For the purposes of Paragraph (2) herein, the term peace officer is defined to include any constable, marshal, deputy marshal, sheriff, deputy sheriff, local or state policeman, game warden, federal law enforcement officer, jail or prison guard, parole officer, probation officer, judge, attorney general, assistant attorney general, attorney general's investigator, district attorney, assistant district attorney, or district attorney's investigator.
§ 64. Armed robbery
A. Armed robbery is the theft of anything of value from the person of another or that is in the immediate control of *518 another, by use of force or intimidation, while armed with a dangerous weapon.
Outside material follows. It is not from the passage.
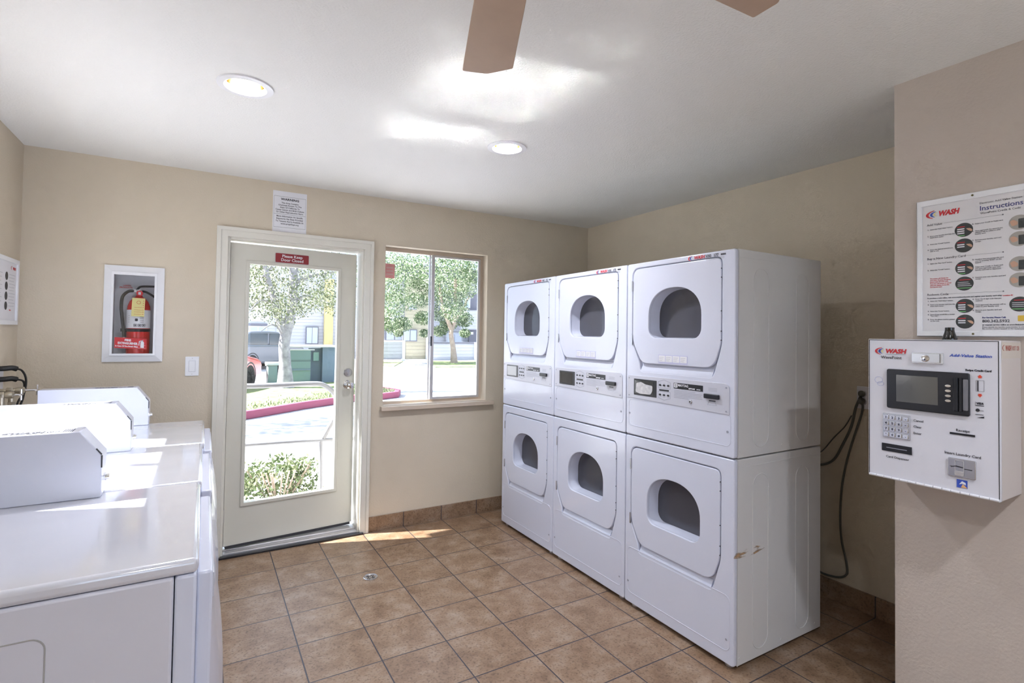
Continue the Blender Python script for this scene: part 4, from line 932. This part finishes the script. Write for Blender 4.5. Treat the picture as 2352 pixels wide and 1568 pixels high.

LSA-R.S. 14:27 provides, in pertinent part, as follows:
A. Any person who, having a specific intent to commit a crime, does or omits an act for the purpose of and tending directly toward the accomplishing of his object is guilty of an attempt to commit the offense intended; and it shall be immaterial whether, under the circumstances, he would have actually accomplished his purpose.
B. Mere preparation to commit a crime shall not be sufficient to constitute an attempt; but lying in wait with a dangerous weapon with the intent to commit a crime, or searching for the intended victim with a dangerous weapon with the intent to commit a crime, shall be sufficient to constitute an attempt to commit the offense intended.
C. An attempt is a separate but lesser grade of the intended crime; and any person may be convicted of an attempt to commit a crime, although it appears on the trial that the crime intended or attempted was actually perpetrated by such person in pursuance of such attempt.
The crime of armed robbery, as defined at the time of the instant offense, included specific intent as an essential element.[2] See State v. Antoine, 444 So.2d 334 (La. App. 1st Cir.1983). Specific intent is also an essential element of the crime of attempted first degree murder. See State v. McCue, 484 So.2d 889 (La.App.